No.383 惜しかった 投稿者:木器 投稿日:2022年06月04日 (土) 05時01分 [ 返信] |
大河ドラマ『西郷(せご)どん』の時代考証を担当された志學館大学教授・原口泉先生が、あの年はつぎつぎと西郷関連書籍を出されて大忙しでしたが、今年、またドラマの参考にもなる素晴らしい本を書かれました。
『日本人として知っておきたい琉球・沖縄史』(PHP新書)。まさに今日、今年の日本人にとって必読の本と言っていいと思います。 先生は同新書からすでに『世界危機をチャンスに変えた幕末維新の知恵』と『坂本龍馬と北海道』を出されていて、今度の本もやさしく書かれながら今まで見落とされがちだった歴史の本質に迫る貴重な三部作の一冊になっています。
沖縄の本土復帰50周年の年とあって、いろいろ沖縄を見直す試みがなされていますが、そもそも沖縄とはどのようにして生まれどのような歴史で今日の姿になっているのか、今まで一般読者が読めるまとまった通史がほとんどありませんでした。
NHKの朝ドラ『ちむどんどん』なども、ドラマを通じて復帰50年の沖縄の理解を深められると期待したのですが、今のところどうもその期待に十分応えていないようです。小生の周囲にも、すでに見るのをやめてしまった人が3人もいます。
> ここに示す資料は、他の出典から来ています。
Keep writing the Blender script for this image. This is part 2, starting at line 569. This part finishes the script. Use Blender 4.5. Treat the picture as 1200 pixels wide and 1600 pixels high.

せめて原口先生のこの本がもっと早く出て、その内容を脚本に反映させてもらえていたらと悔やまれます。じつは先生も、もっと早く出したかったのですが、とおっしゃっていました。 いっそのこと、以前、明治の女性実業家・広岡浅子を取り上げた朝ドラ『あさが来た』が好評だったように、先生が監修者として制作に加わっていただけば、もっとドラマの質を上げられたのに、と残念です。
このうえは一人でも多くの人にこの本を読んでいただき、改めて沖縄のことを考えるのに役立てていただければと念じます。